• _COLLECTED MATERIAL_:
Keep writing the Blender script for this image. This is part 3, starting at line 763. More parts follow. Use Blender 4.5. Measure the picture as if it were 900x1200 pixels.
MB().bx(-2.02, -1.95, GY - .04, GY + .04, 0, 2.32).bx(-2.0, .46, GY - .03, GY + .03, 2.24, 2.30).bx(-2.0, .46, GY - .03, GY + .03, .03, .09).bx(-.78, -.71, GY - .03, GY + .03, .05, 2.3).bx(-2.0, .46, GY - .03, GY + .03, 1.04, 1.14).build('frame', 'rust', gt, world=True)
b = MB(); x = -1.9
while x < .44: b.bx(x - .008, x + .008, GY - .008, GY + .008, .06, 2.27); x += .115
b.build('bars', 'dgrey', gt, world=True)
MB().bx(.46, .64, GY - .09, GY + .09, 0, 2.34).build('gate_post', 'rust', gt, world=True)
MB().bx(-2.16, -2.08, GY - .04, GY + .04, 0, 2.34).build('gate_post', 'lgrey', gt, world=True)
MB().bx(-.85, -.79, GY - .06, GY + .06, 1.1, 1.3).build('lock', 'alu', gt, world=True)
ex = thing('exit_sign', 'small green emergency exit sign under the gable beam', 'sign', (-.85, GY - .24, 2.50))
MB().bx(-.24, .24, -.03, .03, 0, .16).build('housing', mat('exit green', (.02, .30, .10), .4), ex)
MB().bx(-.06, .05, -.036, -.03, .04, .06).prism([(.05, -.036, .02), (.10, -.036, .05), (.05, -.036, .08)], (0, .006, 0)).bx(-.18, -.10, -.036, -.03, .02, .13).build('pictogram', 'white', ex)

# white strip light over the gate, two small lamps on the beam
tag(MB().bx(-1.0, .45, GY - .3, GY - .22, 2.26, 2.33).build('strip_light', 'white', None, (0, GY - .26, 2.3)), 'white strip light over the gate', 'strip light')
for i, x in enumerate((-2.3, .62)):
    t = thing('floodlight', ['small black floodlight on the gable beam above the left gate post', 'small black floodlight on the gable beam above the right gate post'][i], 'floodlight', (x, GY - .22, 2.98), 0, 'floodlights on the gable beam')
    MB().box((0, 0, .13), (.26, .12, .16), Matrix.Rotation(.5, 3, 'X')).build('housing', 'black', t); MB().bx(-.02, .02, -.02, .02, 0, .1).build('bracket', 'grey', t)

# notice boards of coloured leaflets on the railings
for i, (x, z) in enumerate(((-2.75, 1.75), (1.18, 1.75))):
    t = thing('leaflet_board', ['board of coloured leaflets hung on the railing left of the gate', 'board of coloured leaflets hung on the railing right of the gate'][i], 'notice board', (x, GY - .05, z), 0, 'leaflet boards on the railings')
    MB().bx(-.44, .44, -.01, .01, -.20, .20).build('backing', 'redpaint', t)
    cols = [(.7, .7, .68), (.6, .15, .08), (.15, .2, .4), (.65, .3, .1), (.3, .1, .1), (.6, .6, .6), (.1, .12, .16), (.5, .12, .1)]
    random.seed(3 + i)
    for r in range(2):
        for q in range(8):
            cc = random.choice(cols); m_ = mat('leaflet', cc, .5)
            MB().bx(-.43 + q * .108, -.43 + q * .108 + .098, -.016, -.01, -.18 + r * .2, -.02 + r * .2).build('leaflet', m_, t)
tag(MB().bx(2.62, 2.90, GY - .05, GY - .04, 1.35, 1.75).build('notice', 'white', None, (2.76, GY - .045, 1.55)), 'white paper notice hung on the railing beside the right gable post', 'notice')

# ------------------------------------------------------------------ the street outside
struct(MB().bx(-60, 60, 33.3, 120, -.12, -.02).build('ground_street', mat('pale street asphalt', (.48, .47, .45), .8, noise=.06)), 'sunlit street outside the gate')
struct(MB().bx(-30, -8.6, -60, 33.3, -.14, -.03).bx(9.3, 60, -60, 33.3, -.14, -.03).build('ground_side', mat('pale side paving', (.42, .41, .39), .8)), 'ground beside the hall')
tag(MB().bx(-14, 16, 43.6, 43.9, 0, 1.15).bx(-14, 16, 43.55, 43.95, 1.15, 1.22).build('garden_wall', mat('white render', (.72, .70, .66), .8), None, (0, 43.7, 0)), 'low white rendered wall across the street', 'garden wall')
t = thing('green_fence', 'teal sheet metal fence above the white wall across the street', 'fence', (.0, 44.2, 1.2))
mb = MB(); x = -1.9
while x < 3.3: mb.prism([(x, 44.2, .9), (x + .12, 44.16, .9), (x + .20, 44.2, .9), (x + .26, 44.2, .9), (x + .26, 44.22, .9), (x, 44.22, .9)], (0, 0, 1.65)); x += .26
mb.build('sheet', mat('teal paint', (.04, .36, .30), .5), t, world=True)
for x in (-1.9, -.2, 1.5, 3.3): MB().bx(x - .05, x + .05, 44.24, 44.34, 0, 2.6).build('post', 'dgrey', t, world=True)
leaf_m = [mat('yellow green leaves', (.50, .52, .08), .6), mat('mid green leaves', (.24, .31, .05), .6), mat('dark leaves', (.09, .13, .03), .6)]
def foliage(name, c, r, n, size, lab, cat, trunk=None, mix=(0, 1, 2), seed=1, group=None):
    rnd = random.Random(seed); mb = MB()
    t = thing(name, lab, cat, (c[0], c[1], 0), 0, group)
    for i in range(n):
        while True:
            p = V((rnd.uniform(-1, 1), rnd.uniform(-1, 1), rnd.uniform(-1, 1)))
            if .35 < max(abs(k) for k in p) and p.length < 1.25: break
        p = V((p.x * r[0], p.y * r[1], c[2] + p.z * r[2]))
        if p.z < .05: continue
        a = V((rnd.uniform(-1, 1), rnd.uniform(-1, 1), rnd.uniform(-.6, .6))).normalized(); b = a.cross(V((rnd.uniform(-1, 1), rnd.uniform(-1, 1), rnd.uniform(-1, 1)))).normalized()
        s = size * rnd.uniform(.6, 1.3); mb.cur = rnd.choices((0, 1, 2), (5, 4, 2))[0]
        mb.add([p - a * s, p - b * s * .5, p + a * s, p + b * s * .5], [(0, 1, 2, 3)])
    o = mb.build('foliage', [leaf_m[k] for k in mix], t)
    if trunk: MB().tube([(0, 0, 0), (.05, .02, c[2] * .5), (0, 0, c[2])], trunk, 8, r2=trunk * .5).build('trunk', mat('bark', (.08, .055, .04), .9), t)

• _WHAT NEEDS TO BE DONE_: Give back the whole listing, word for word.

• _ANSWER_:
Keep writing the Blender script for this image. This is part 3, starting at line 763. More parts follow. Use Blender 4.5. Measure the picture as if it were 900x1200 pixels.
MB().bx(-2.02, -1.95, GY - .04, GY + .04, 0, 2.32).bx(-2.0, .46, GY - .03, GY + .03, 2.24, 2.30).bx(-2.0, .46, GY - .03, GY + .03, .03, .09).bx(-.78, -.71, GY - .03, GY + .03, .05, 2.3).bx(-2.0, .46, GY - .03, GY + .03, 1.04, 1.14).build('frame', 'rust', gt, world=True)
b = MB(); x = -1.9
while x < .44: b.bx(x - .008, x + .008, GY - .008, GY + .008, .06, 2.27); x += .115
b.build('bars', 'dgrey', gt, world=True)
MB().bx(.46, .64, GY - .09, GY + .09, 0, 2.34).build('gate_post', 'rust', gt, world=True)
MB().bx(-2.16, -2.08, GY - .04, GY + .04, 0, 2.34).build('gate_post', 'lgrey', gt, world=True)
MB().bx(-.85, -.79, GY - .06, GY + .06, 1.1, 1.3).build('lock', 'alu', gt, world=True)
ex = thing('exit_sign', 'small green emergency exit sign under the gable beam', 'sign', (-.85, GY - .24, 2.50))
MB().bx(-.24, .24, -.03, .03, 0, .16).build('housing', mat('exit green', (.02, .30, .10), .4), ex)
MB().bx(-.06, .05, -.036, -.03, .04, .06).prism([(.05, -.036, .02), (.10, -.036, .05), (.05, -.036, .08)], (0, .006, 0)).bx(-.18, -.10, -.036, -.03, .02, .13).build('pictogram', 'white', ex)

# white strip light over the gate, two small lamps on the beam
tag(MB().bx(-1.0, .45, GY - .3, GY - .22, 2.26, 2.33).build('strip_light', 'white', None, (0, GY - .26, 2.3)), 'white strip light over the gate', 'strip light')
for i, x in enumerate((-2.3, .62)):
    t = thing('floodlight', ['small black floodlight on the gable beam above the left gate post', 'small black floodlight on the gable beam above the right gate post'][i], 'floodlight', (x, GY - .22, 2.98), 0, 'floodlights on the gable beam')
    MB().box((0, 0, .13), (.26, .12, .16), Matrix.Rotation(.5, 3, 'X')).build('housing', 'black', t); MB().bx(-.02, .02, -.02, .02, 0, .1).build('bracket', 'grey', t)

# notice boards of coloured leaflets on the railings
for i, (x, z) in enumerate(((-2.75, 1.75), (1.18, 1.75))):
    t = thing('leaflet_board', ['board of coloured leaflets hung on the railing left of the gate', 'board of coloured leaflets hung on the railing right of the gate'][i], 'notice board', (x, GY - .05, z), 0, 'leaflet boards on the railings')
    MB().bx(-.44, .44, -.01, .01, -.20, .20).build('backing', 'redpaint', t)
    cols = [(.7, .7, .68), (.6, .15, .08), (.15, .2, .4), (.65, .3, .1), (.3, .1, .1), (.6, .6, .6), (.1, .12, .16), (.5, .12, .1)]
    random.seed(3 + i)
    for r in range(2):
        for q in range(8):
            cc = random.choice(cols); m_ = mat('leaflet', cc, .5)
            MB().bx(-.43 + q * .108, -.43 + q * .108 + .098, -.016, -.01, -.18 + r * .2, -.02 + r * .2).build('leaflet', m_, t)
tag(MB().bx(2.62, 2.90, GY - .05, GY - .04, 1.35, 1.75).build('notice', 'white', None, (2.76, GY - .045, 1.55)), 'white paper notice hung on the railing beside the right gable post', 'notice')

# ------------------------------------------------------------------ the street outside
struct(MB().bx(-60, 60, 33.3, 120, -.12, -.02).build('ground_street', mat('pale street asphalt', (.48, .47, .45), .8, noise=.06)), 'sunlit street outside the gate')
struct(MB().bx(-30, -8.6, -60, 33.3, -.14, -.03).bx(9.3, 60, -60, 33.3, -.14, -.03).build('ground_side', mat('pale side paving', (.42, .41, .39), .8)), 'ground beside the hall')
tag(MB().bx(-14, 16, 43.6, 43.9, 0, 1.15).bx(-14, 16, 43.55, 43.95, 1.15, 1.22).build('garden_wall', mat('white render', (.72, .70, .66), .8), None, (0, 43.7, 0)), 'low white rendered wall across the street', 'garden wall')
t = thing('green_fence', 'teal sheet metal fence above the white wall across the street', 'fence', (.0, 44.2, 1.2))
mb = MB(); x = -1.9
while x < 3.3: mb.prism([(x, 44.2, .9), (x + .12, 44.16, .9), (x + .20, 44.2, .9), (x + .26, 44.2, .9), (x + .26, 44.22, .9), (x, 44.22, .9)], (0, 0, 1.65)); x += .26
mb.build('sheet', mat('teal paint', (.04, .36, .30), .5), t, world=True)
for x in (-1.9, -.2, 1.5, 3.3): MB().bx(x - .05, x + .05, 44.24, 44.34, 0, 2.6).build('post', 'dgrey', t, world=True)
leaf_m = [mat('yellow green leaves', (.50, .52, .08), .6), mat('mid green leaves', (.24, .31, .05), .6), mat('dark leaves', (.09, .13, .03), .6)]
def foliage(name, c, r, n, size, lab, cat, trunk=None, mix=(0, 1, 2), seed=1, group=None):
    rnd = random.Random(seed); mb = MB()
    t = thing(name, lab, cat, (c[0], c[1], 0), 0, group)
    for i in range(n):
        while True:
            p = V((rnd.uniform(-1, 1), rnd.uniform(-1, 1), rnd.uniform(-1, 1)))
            if .35 < max(abs(k) for k in p) and p.length < 1.25: break
        p = V((p.x * r[0], p.y * r[1], c[2] + p.z * r[2]))
        if p.z < .05: continue
        a = V((rnd.uniform(-1, 1), rnd.uniform(-1, 1), rnd.uniform(-.6, .6))).normalized(); b = a.cross(V((rnd.uniform(-1, 1), rnd.uniform(-1, 1), rnd.uniform(-1, 1)))).normalized()
        s = size * rnd.uniform(.6, 1.3); mb.cur = rnd.choices((0, 1, 2), (5, 4, 2))[0]
        mb.add([p - a * s, p - b * s * .5, p + a * s, p + b * s * .5], [(0, 1, 2, 3)])
    o = mb.build('foliage', [leaf_m[k] for k in mix], t)
    if trunk: MB().tube([(0, 0, 0), (.05, .02, c[2] * .5), (0, 0, c[2])], trunk, 8, r2=trunk * .5).build('trunk', mat('bark', (.08, .055, .04), .9), t)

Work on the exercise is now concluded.